When the government releases Friday’s employment report, nearly a million jobs could be erased. The change won’t show up in the monthly report. Rather, the expected drop will show up int he government’s revised job losses from April 2008 to March 2009, showing the labor market was in much worse shape than we knew at the time.
The revision comes every February. But this one, initially projected by the Labor Department to be -824,000, will be the biggest in 18 Years.
Blame the birth/death model for the revision. Built on years of research, the model's key assumption is fairly simple: most of the time jobs created at new companies make up for losses at companies that close.
Since the last boom began in 2003, the U.S. economy added just over 8 million jobs and subsequently lost about 8 million jobs in the recession. The birth/death model however, steadily forecasted new companies and new jobs, by an average of 55,000 a month.
In October, Keith Hall, Commissioner of the Bureau of Labor Statistics, said most of the coming revision "appears to be due in part to an increase in the number of business closings," short-circuiting the model's assumption that deaths are offset by births.
The Labor Department says there are flaws in its models and its monthly employment survey but it defends the process, saying the annual employment revisions are small and stable.

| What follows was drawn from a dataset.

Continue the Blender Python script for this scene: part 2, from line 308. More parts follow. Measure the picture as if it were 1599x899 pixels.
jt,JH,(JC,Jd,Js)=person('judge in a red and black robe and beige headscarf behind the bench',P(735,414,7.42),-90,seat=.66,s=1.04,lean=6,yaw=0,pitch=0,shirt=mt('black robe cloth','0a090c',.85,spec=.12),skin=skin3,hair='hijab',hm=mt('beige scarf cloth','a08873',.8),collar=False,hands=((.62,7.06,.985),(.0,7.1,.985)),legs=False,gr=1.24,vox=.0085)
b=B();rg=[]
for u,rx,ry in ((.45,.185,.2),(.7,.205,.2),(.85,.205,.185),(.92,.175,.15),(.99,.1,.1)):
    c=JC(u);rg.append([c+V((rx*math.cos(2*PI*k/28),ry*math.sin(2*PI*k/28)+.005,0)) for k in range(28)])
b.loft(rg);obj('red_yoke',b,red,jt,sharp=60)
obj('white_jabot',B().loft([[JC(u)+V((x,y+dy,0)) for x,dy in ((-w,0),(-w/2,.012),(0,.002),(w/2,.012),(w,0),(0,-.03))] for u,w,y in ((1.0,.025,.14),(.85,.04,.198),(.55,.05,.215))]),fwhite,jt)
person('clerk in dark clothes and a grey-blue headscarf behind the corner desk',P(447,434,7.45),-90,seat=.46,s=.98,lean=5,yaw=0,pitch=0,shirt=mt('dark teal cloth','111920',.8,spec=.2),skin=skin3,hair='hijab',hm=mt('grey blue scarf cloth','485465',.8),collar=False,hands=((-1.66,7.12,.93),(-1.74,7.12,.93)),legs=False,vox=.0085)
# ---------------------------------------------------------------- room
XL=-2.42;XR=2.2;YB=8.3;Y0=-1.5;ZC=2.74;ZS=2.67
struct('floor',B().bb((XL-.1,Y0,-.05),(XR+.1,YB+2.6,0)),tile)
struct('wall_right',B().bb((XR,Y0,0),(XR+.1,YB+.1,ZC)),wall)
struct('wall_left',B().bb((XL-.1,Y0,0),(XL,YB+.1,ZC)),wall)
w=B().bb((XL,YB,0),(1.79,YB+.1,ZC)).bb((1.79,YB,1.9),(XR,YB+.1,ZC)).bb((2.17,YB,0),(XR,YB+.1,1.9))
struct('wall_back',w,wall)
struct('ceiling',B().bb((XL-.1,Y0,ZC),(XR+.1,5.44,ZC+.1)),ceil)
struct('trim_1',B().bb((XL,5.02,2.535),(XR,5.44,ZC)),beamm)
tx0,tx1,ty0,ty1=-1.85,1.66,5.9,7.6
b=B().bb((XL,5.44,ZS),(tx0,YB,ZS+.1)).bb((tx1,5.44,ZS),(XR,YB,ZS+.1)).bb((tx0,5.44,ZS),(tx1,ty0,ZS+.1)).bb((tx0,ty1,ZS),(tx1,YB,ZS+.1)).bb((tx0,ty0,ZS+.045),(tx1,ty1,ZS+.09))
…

That was true of most years since the birth/death model was first used in 2000. But not for the 2008 revision later this week.
That leaves economists and the rest of us to wonder what the error rate is from April 2009 onward - numbers that won't be revised until February of 2011. What we do know is the birth/death model has generated hundreds of thousands of jobs since April of last year - jobs which may get revised away in the final analysis.